%%

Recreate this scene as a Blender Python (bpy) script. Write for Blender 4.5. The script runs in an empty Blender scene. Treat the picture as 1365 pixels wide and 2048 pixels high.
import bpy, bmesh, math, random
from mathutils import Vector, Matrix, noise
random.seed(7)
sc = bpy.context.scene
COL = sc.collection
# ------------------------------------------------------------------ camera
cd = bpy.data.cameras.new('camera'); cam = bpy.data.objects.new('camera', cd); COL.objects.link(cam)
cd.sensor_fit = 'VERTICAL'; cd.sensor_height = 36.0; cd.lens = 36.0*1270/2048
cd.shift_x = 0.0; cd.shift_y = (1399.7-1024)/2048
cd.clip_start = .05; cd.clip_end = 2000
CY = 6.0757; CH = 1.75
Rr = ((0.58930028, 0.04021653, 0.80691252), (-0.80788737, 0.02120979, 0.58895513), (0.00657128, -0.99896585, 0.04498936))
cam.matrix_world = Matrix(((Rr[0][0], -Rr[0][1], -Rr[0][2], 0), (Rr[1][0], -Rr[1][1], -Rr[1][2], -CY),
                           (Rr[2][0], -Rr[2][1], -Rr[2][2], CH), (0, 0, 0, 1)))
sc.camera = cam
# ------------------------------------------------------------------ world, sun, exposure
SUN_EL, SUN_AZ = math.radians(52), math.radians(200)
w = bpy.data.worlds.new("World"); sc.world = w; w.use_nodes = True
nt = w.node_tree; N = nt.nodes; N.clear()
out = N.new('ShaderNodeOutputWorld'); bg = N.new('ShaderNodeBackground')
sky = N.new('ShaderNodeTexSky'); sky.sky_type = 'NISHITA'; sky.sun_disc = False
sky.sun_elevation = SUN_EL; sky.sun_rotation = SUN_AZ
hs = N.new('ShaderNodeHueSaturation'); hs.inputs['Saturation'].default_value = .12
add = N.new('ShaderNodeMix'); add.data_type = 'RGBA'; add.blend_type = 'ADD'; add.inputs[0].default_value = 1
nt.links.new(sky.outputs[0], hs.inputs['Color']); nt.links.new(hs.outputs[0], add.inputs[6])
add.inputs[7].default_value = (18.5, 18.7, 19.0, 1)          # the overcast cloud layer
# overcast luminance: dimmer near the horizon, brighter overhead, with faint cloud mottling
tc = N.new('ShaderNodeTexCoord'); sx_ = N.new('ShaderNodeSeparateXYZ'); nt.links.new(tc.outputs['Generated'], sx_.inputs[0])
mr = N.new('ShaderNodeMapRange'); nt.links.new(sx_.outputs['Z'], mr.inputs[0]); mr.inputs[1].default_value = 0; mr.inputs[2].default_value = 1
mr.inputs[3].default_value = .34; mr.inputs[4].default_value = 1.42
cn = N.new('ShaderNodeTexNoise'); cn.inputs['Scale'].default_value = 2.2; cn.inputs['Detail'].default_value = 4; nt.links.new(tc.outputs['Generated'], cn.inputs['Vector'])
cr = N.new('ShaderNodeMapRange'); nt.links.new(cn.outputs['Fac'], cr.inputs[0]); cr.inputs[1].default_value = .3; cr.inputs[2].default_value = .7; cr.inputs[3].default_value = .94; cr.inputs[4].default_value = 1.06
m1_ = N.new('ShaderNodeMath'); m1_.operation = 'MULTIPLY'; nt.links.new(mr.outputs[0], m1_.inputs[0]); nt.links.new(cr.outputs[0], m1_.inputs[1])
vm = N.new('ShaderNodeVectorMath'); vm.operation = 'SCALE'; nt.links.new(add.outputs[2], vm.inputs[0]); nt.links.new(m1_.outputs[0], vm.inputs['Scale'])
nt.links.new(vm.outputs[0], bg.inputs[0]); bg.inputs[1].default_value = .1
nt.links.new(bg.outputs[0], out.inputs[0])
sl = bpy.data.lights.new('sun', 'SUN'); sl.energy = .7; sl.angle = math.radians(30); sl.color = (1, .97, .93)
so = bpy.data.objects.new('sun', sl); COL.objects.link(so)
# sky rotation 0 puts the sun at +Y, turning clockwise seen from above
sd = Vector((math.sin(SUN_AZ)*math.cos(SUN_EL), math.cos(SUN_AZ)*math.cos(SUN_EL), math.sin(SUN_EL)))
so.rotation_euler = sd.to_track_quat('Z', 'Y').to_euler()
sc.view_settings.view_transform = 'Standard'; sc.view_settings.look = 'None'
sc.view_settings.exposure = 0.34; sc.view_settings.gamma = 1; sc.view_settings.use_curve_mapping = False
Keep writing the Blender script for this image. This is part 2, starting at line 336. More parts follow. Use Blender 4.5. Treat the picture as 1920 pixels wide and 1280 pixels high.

%%

## Exercise
Extract each line from the listing above, please, and repeat it exactly.

## Answer
Recreate this scene as a Blender Python (bpy) script. Write for Blender 4.5. The script runs in an empty Blender scene. Treat the picture as 1365 pixels wide and 2048 pixels high.
import bpy, bmesh, math, random
from mathutils import Vector, Matrix, noise
random.seed(7)
sc = bpy.context.scene
COL = sc.collection
# ------------------------------------------------------------------ camera
cd = bpy.data.cameras.new('camera'); cam = bpy.data.objects.new('camera', cd); COL.objects.link(cam)
cd.sensor_fit = 'VERTICAL'; cd.sensor_height = 36.0; cd.lens = 36.0*1270/2048
cd.shift_x = 0.0; cd.shift_y = (1399.7-1024)/2048
cd.clip_start = .05; cd.clip_end = 2000
CY = 6.0757; CH = 1.75
Rr = ((0.58930028, 0.04021653, 0.80691252), (-0.80788737, 0.02120979, 0.58895513), (0.00657128, -0.99896585, 0.04498936))
cam.matrix_world = Matrix(((Rr[0][0], -Rr[0][1], -Rr[0][2], 0), (Rr[1][0], -Rr[1][1], -Rr[1][2], -CY),
                           (Rr[2][0], -Rr[2][1], -Rr[2][2], CH), (0, 0, 0, 1)))
sc.camera = cam
# ------------------------------------------------------------------ world, sun, exposure
SUN_EL, SUN_AZ = math.radians(52), math.radians(200)
w = bpy.data.worlds.new("World"); sc.world = w; w.use_nodes = True
nt = w.node_tree; N = nt.nodes; N.clear()
out = N.new('ShaderNodeOutputWorld'); bg = N.new('ShaderNodeBackground')
sky = N.new('ShaderNodeTexSky'); sky.sky_type = 'NISHITA'; sky.sun_disc = False
sky.sun_elevation = SUN_EL; sky.sun_rotation = SUN_AZ
hs = N.new('ShaderNodeHueSaturation'); hs.inputs['Saturation'].default_value = .12
add = N.new('ShaderNodeMix'); add.data_type = 'RGBA'; add.blend_type = 'ADD'; add.inputs[0].default_value = 1
nt.links.new(sky.outputs[0], hs.inputs['Color']); nt.links.new(hs.outputs[0], add.inputs[6])
add.inputs[7].default_value = (18.5, 18.7, 19.0, 1)          # the overcast cloud layer
# overcast luminance: dimmer near the horizon, brighter overhead, with faint cloud mottling
tc = N.new('ShaderNodeTexCoord'); sx_ = N.new('ShaderNodeSeparateXYZ'); nt.links.new(tc.outputs['Generated'], sx_.inputs[0])
mr = N.new('ShaderNodeMapRange'); nt.links.new(sx_.outputs['Z'], mr.inputs[0]); mr.inputs[1].default_value = 0; mr.inputs[2].default_value = 1
mr.inputs[3].default_value = .34; mr.inputs[4].default_value = 1.42
cn = N.new('ShaderNodeTexNoise'); cn.inputs['Scale'].default_value = 2.2; cn.inputs['Detail'].default_value = 4; nt.links.new(tc.outputs['Generated'], cn.inputs['Vector'])
cr = N.new('ShaderNodeMapRange'); nt.links.new(cn.outputs['Fac'], cr.inputs[0]); cr.inputs[1].default_value = .3; cr.inputs[2].default_value = .7; cr.inputs[3].default_value = .94; cr.inputs[4].default_value = 1.06
m1_ = N.new('ShaderNodeMath'); m1_.operation = 'MULTIPLY'; nt.links.new(mr.outputs[0], m1_.inputs[0]); nt.links.new(cr.outputs[0], m1_.inputs[1])
vm = N.new('ShaderNodeVectorMath'); vm.operation = 'SCALE'; nt.links.new(add.outputs[2], vm.inputs[0]); nt.links.new(m1_.outputs[0], vm.inputs['Scale'])
nt.links.new(vm.outputs[0], bg.inputs[0]); bg.inputs[1].default_value = .1
nt.links.new(bg.outputs[0], out.inputs[0])
sl = bpy.data.lights.new('sun', 'SUN'); sl.energy = .7; sl.angle = math.radians(30); sl.color = (1, .97, .93)
so = bpy.data.objects.new('sun', sl); COL.objects.link(so)
# sky rotation 0 puts the sun at +Y, turning clockwise seen from above
sd = Vector((math.sin(SUN_AZ)*math.cos(SUN_EL), math.cos(SUN_AZ)*math.cos(SUN_EL), math.sin(SUN_EL)))
so.rotation_euler = sd.to_track_quat('Z', 'Y').to_euler()
sc.view_settings.view_transform = 'Standard'; sc.view_settings.look = 'None'
sc.view_settings.exposure = 0.34; sc.view_settings.gamma = 1; sc.view_settings.use_curve_mapping = False
Keep writing the Blender script for this image. This is part 2, starting at line 336. More parts follow. Use Blender 4.5. Treat the picture as 1920 pixels wide and 1280 pixels high.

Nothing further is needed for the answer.